> Problem details:
Read the entries below and pull out each line with the string "scene".
***** Records for the exercise *****
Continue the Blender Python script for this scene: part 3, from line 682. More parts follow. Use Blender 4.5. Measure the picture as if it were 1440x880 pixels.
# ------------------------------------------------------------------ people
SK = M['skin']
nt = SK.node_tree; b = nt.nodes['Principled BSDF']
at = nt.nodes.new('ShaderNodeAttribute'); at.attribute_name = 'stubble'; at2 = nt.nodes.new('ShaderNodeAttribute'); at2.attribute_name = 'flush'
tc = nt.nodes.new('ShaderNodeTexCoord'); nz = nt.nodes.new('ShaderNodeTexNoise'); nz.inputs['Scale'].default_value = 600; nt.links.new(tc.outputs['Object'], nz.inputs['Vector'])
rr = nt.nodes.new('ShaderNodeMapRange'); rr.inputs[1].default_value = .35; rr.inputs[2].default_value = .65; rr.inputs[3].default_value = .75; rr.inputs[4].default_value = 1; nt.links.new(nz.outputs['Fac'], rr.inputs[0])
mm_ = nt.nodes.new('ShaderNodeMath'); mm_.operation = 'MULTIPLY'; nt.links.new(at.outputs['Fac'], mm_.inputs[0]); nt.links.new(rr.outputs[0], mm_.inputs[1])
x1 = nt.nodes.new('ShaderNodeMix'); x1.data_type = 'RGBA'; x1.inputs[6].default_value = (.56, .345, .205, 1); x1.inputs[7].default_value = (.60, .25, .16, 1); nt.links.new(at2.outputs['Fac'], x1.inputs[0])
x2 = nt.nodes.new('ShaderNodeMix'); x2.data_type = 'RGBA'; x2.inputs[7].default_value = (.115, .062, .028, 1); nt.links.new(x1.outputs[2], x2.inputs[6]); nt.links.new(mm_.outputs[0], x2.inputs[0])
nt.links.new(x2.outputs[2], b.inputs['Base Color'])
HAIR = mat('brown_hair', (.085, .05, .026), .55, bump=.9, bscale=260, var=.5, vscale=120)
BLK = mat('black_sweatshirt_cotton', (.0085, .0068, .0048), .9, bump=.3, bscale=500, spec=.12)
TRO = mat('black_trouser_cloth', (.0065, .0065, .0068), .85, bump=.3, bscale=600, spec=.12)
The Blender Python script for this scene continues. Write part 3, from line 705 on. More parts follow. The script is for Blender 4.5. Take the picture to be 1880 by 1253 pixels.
*****
> Task solution:
Continue the Blender Python script for this scene: part 3, from line 682. More parts follow. Use Blender 4.5. Measure the picture as if it were 1440x880 pixels.
The Blender Python script for this scene continues. Write part 3, from line 705 on. More parts follow. The script is for Blender 4.5. Take the picture to be 1880 by 1253 pixels.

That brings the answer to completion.